Ahmet: -Hocam tüm teneffüs boyunca bizim Türklerin yazdığı bir hikaye kitabı aradım ama bulamadım. Ben yabancı yazarların kitaplarını okuyunca onları anlayamıyorum. Çünkü çok yabancı isim var. Aklım karışıyor.
Kütüphane Görevlisi: -Doğru söylüyorsun evladım. İnşallah bizim büyüklerimiz de sizlere göre hikâyeler yazarlar da bu çeviri eserlere ihtiyaç kalmaz. Dedi.

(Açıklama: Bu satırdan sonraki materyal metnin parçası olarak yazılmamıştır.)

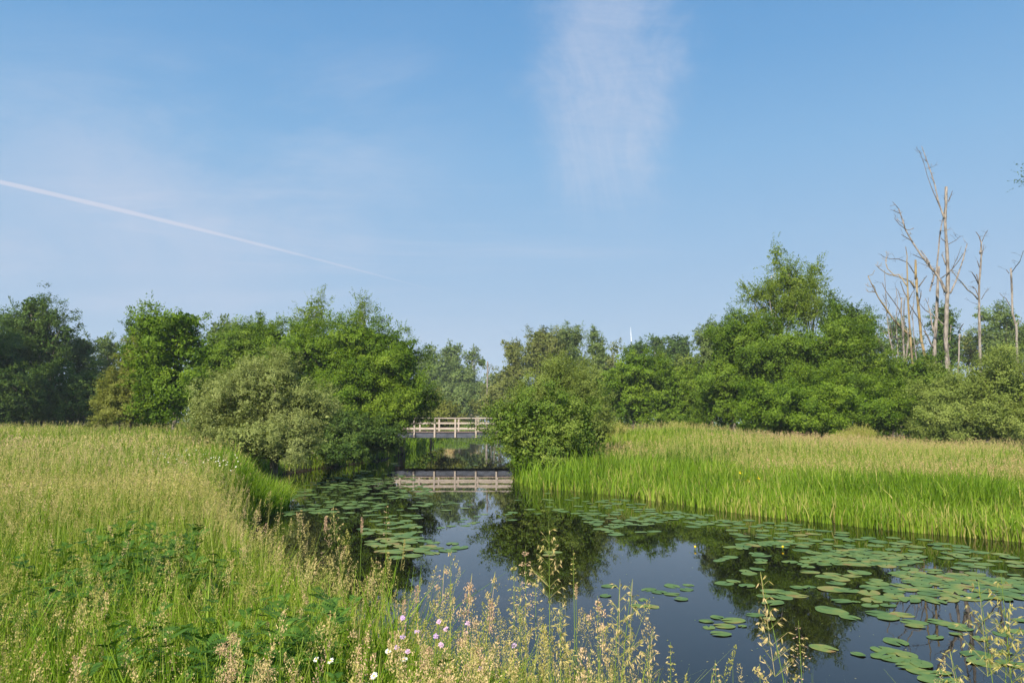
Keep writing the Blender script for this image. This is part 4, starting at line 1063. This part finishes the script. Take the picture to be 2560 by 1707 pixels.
# ------------------------------------------------------------------ flowers
def simplemat(name, c, rough=.6, trans=.2):
    return leafmat(name, [(0, tuple(v * .8 for v in c)), (1, c)], trans, rough, .2)
M['petal'] = simplemat('white_petal', (.82, .82, .80)); M['mauve'] = simplemat('mauve_petal', (.50, .36, .62)); M['pinkp'] = simplemat('pink_petal', (.62, .42, .58))
M['yolk'] = simplemat('yellow_disc', (.75, .48, .03)); M['iris'] = simplemat('yellow_iris', (.85, .62, .02))

def ring_petals(rng, c, nrm, n, r0, r1, w, lift=0.0, jit=.1):
    nrm = unit(np.array(nrm, float)); a = unit(np.cross(nrm, [0.3, .8, .1])); b = np.cross(nrm, a)
    V = []
    for k in range(n):
        t = 2 * PI * k / n + rng.normal(0, jit * .5)
        d = a * math.cos(t) + b * math.sin(t) + nrm * (lift + rng.normal(0, jit)); d = d / np.linalg.norm(d); s = np.cross(nrm, d)
        V += [[c + d * r0 - s * w * .3, c + d * r0 + s * w * .3, c + d * (r0 + r1) / 2 + s * w * .55, c + d * (r0 + r1) / 2 - s * w * .55],
              [c + d * (r0 + r1) / 2 - s * w * .55, c + d * (r0 + r1) / 2 + s * w * .55, c + d * r1 + s * w * .25, c + d * r1 - s * w * .25]]
    return np.array(V)

def dome(c, nrm, r, h, n=10):
    nrm = unit(np.array(nrm, float)); a = unit(np.cross(nrm, [0.3, .8, .1])); b = np.cross(nrm, a); V = []
    prev = None
    for i in range(4):
        f = i / 3 * PI / 2
        ring = [c + (a * math.cos(2 * PI * k / n) + b * math.sin(2 * PI * k / n)) * r * math.cos(f) + nrm * h * math.sin(f) for k in range(n)]
        if prev: V += [[prev[k], prev[(k + 1) % n], ring[(k + 1) % n], ring[k]] for k in range(n)]
        prev = ring
    return np.array(V)

def flower(kind, px, py, Yd, label, group, R, mt='mauve'):
    rng = np.random.default_rng(int(px * 3 + py))
    c = np.array(at(px, py, Yd)); z0 = max(gz1(c[0], Yd), 0)
    bx, by = c[0] + rng.normal(0, .03), Yd + rng.uniform(0, .05)
    name = {'daisy': 'daisy', 'scabious': 'purple_flower', 'iris': 'yellow_iris'}[kind]
    root = empty(name, (bx, by, z0)); tag(root, label, 'flower', group)
    nrm = (rng.normal(0, .3), -.75 + rng.normal(0, .2), .8)
    mb = MB(); mb.tube([(bx, by, z0), ((bx + c[0]) / 2 + .01, by, (z0 + c[2]) / 2), tuple(c)], [.0022, .0018, .0014], 5); mb.build('stem', M['stalk'], root)
    if kind == 'daisy':
        V = ring_petals(rng, c, nrm, 15, R * .3, R, R * .30); link('petals', quads('petals', V, {'tint': rng.uniform(.3, 1, len(V))}), M['petal'], root)
        V = dome(c, nrm, R * .33, R * .15); link('disc', quads('disc', V, {'tint': rng.uniform(.3, 1, len(V))}), M['yolk'], root)
    elif kind == 'scabious':
        V = np.concatenate([ring_petals(rng, c - unit(np.array(nrm)) * R * .1, nrm, 11, R * .35, R, R * .5, .15, .25), ring_petals(rng, c, nrm, 9, R * .1, R * .62, R * .4, .7, .3)])
        link('petals', quads('petals', V, {'tint': rng.uniform(0, 1, len(V))}), M[mt], root)
        V = dome(c, nrm, R * .42, R * .4); link('flower_head', quads('flower_head', V, {'tint': rng.uniform(0, 1, len(V))}), M['mauve'], root)
    else:
        V = np.concatenate([ring_petals(rng, c, (0, 0, 1), 3, R * .1, R, R * .9, -.45, .15), ring_petals(rng, c, (0.1, 0, 1), 3, 0, R * .7, R * .4, 1.6, .2)])
        link('petals', quads('petals', V, {'tint': rng.uniform(0, 1, len(V))}), M['iris'], root)
def Z6(x, y): return (750 + x / 2.767, 1150 + y / 2.767)
SC = [((710, 1090), 'topmost mauve flower at the left, alone above its group', 'mauve'), ((960, 1115), 'pink ruffled flower upper left of the pink cluster', 'pinkp'),
      ((1010, 1165), 'wide pink flower in the middle of the pink cluster', 'pinkp'), ((1160, 1128), 'pink dome-shaped flower right of the pink cluster', 'pinkp'),
      ((810, 1185), 'bluish mauve flower with a yellow neighbour', 'mauve'), ((710, 1220), 'spiky mauve flower left in the group', 'mauve'),
      ((940, 1215), 'mauve flower directly below the pink ruffled ones', 'mauve'), ((1155, 1190), 'tiny pink bud under the dome-shaped flower', 'pinkp'),
      ((975, 1275), 'broad pink flower lowest in the cluster', 'pinkp'), ((670, 1295), 'mauve flower next to the white daisy, left one', 'mauve'),
      ((745, 1320), 'pink flower just above the big white daisy', 'pinkp'), ((1480, 1280), 'single pink-mauve flower far right among the oat stems', 'mauve'),
      ((1250, 1440), 'faint mauve flower at the bottom among buff heads', 'mauve')]
for (p, lb, mt) in SC: flower('scabious', *Z6(*p), 2.75, lb, 'purple flowers at the foot of the view', .0105 if 'tiny' not in lb else .006, mt)
for p, lb, yd in (((720, 1375), 'white daisy with yellow disc below the purple flowers', 2.6), ((210, 1385), 'white daisy tinged pink in the grass left of the purple flowers', 2.6),
              ((610, 1320), 'small side-facing white daisy left of the mauve flowers', 2.7), ((510, 1490), 'drooping white daisy close to the bottom edge', 2.4), ((110, 1375), 'tiny white daisy leftmost of the near ones', 2.7)):
    flower('daisy', *Z6(*p), yd, lb, 'near daisies', .0125 if 'tiny' not in lb and 'small' not in lb else .011)
rng = np.random.default_rng(77)
n = 0
while n < 52:
    px = rng.uniform(365, 595); py = rng.normal(1130 + (px - 365) * .10, 14)
    if not (362 < px < 600 and 1112 < py < 1178): continue
    n += 1
    Yd = 1849 * (2.2 - 1.42) / (py - 1055) ; Yd = float(np.clip(Yd, 10, 22)) + rng.normal(0, .4)
    x, _, z = at(px, py, Yd)
    lab = 'white daisy in the loose drift on the left meadow, %s' % ('nearest the willow bush' if px > 520 else 'farthest from the willow bush' if px < 410 else 'in the thick of the drift')
    flower('daisy', px, py, Yd, lab, 'daisies drifting over the left meadow', .0125)
for (px, py, yd, lb) in ((1896, 1194, 20.5, 'brightest yellow iris in the right bank reeds'), (1849, 1180, 21.5, 'dimmer yellow iris left of the brightest one'), (1870, 1201, 20.8, 'lowest yellow iris between the two others')):
    flower('iris', px, py, yd, lb, 'yellow irises in the right bank reeds', .075)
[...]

İşte bu diyalog olayı bize çok net gösteriyor. Özellikle çocuklarımızın manevi dünyalarına hitap edecek eserler bulmak çok güç! Çocuk kitaplarını çoğaltmalıyız. Mesela ilkokul çocukları için resimli 16 sayfalık kitaplar, ortaokul çocukları için resimli 32 veya 48 sayfalık kitaplar, liseliler için 64-120 sayfalık kitaplar yazmalıyız. Çocuklarımız için bir edebiyat oluşturmalıyız. Ağaç yaş iken eğilir. Eğer bu nesil, kitap okumuyorsa çocukken hep çeviri, Batılı, özüne yabancı olan kitaplara mahkum oluşundan dolayı okumuyordur.
Maddeler halinde yazmaya devam edecektik ki bize ayrılan kelime sayısını çoktan aşmışız. Affınıza sığınır, kitap okuyanlardan olmayı hepimiz için Allah’tan dileriz.